Diceritakan pula silsilah keturunan Marhum Panambahan dari
perkawinan pihak cucu. Kerajaan Banjar berkabung karena keluarga dan kerabat
keluarga secara bergantian meninggal dunia.
Marhum Panambahan mengirim utusannya ke Mataram untuk menjalin persahabatan dengan berbagai persembahan. Sepulangnya para utusan itu yaitu Pangeran Dipati Tapasana, Kyai Tumanggung Raksanagara, dan Kyai Narangbaya, selain diberi bingkisan oleh raja Mataram, mereka juga dihadiahi gundik oleh Marhum Panambahan.
Marhum Panambahan mengirim utusannya ke Mataram untuk menjalin persahabatan dengan berbagai persembahan.

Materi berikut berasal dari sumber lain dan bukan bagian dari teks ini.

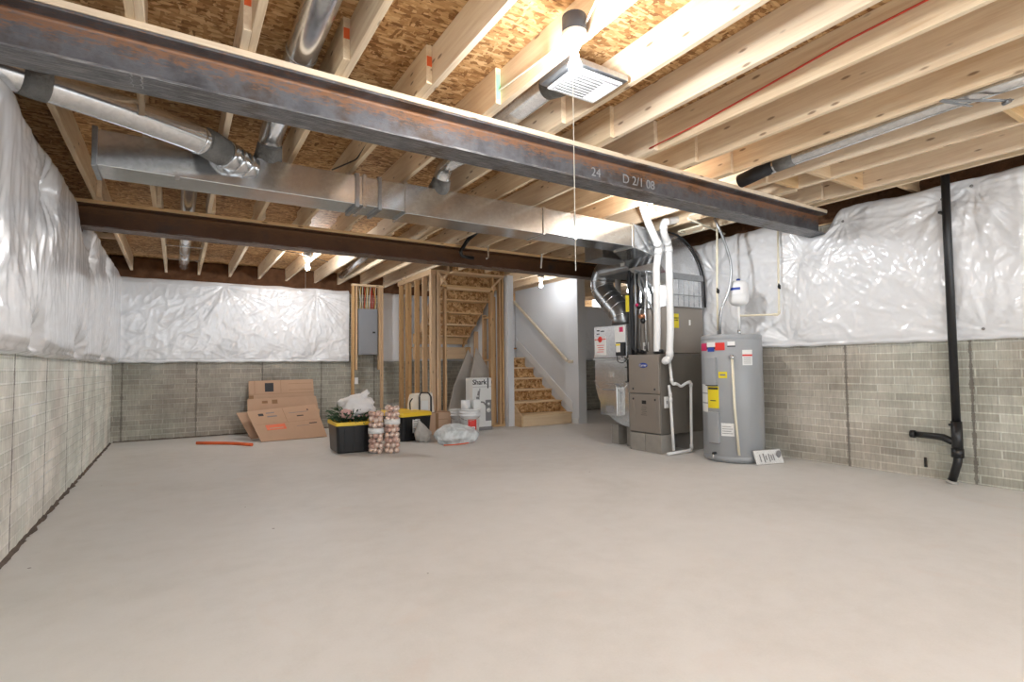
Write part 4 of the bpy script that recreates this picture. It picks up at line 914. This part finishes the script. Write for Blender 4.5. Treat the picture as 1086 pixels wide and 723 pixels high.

Sepulangnya para utusan itu yaitu Pangeran Dipati Tapasana, Kyai Tumanggung Raksanagara, dan Kyai Narangbaya, selain diberi bingkisan oleh raja Mataram, mereka juga dihadiahi gundik oleh Marhum Panambahan.
Sepeninggal Marhum Panambahan lalu wafat maka penggantinya adalah
Pangeran Dipati Tuha. Ia dilantik dengan gelar sultan Hinayatullah atau Ratu
Agung. Marhum Panambahan meninggalkan banyak buyut. Ratu Agung Memberi gelar
kebangsawanan kepada raja-raja di bawahnya.
Cerita keberangkatan Ratu Kota Waringin untuk memerintah daerah
Kota Waringin dan sekitarnya hingga ia harus kembali ke Banjar karena Ratu Agung
meninggal dan harus segera ada penggantinya. Pangeran Kasuma Alam dilantik
menjadi raja dengan segala kebesaran istana. Ia bergelar Sultan Saidullah atau
Ratu Anom.
Ratu Kota Waringin memperjelas kedudukan raja sebagai kepala
negara yang langsung dipegang oleh Ratu Anom dan kedudukan perdana menteri
sebagai kepala pemerintahan yang langsung dipegang Pangeran di-Darat sebagai
Panambahan di-Darat.
Panambahan di-Darat meninggal dunia dan digantikan Ratu Kota
Waringin yang bergelar Ratu Bagawan. Kedua orang kepala pemerintahan itu
memerintah selama lima tahun. Akhirnya Ratu Bagawan pun mengundurkan
diri.
Ratu Anom meminta persetujuan bawahannya untuk menjadikan Dipati
Tapasana sebagai kepala pemerintahan. Merekapun setuju mengangkatnya menjadi
kepala pemerintahan dengan gelar Dipati Mangkubumi.
Kehidupan keluarga Ratu Anom hingga dirinya meninggal dunia.
Setelah terlebih dahulu Ratu Bagawan meninggal. Atas saran Ratu Hayu dan
pembesar istana lainnya maka Raden Halit (Pangeran Mangkubumi) dilantik menjadi
raja menggantikan Ratu Anom yang wafat dengan gelar Sultan Riayatullah atau
Pangeran Ratu.
Pangeran Mas Dipati menjadi kepala pemerintahan. Terjadinya
perkawinan antara Raden Subangsa dengan Mas Surabaya, anak raja Silaparang dan
memperoleh anak bernama Raden Mataram. Raden Mataram yang piatu ini kawin
dengan Mas Panghulu, anak raja Silaparang juga yang tinggal di Sumbawa dan
beroleh anak bernama Raden Bantan.
Setelah memperbaiki perahunya, Pangeran Dipati Anom menyuruh Raden
Panjang Jiwa dan Kyai Sutajaya untuk minta bantuan Biaju menyerang Banjar
karena Pangeran Ratu hendak menyerahkan kerajaan kepada Raden Bagus. Hingga
terjadi perbedaan pendapat dan pandangan dalam menyikapi keinginan Pangeran
Dipati Anom yang ingin secepatnya menghendaki pemindahan kekuasaan dari
Pangeran Ratu kepada Raden Bagus. Silsilah keturunan raja-raja Kota Waringin
itu berasal dari kerabat raja Banjar sejak raja Marhum Panambahan hingga Ratu
Agung (Pangeran Dipati Tuha/Sultan Hinayatullah).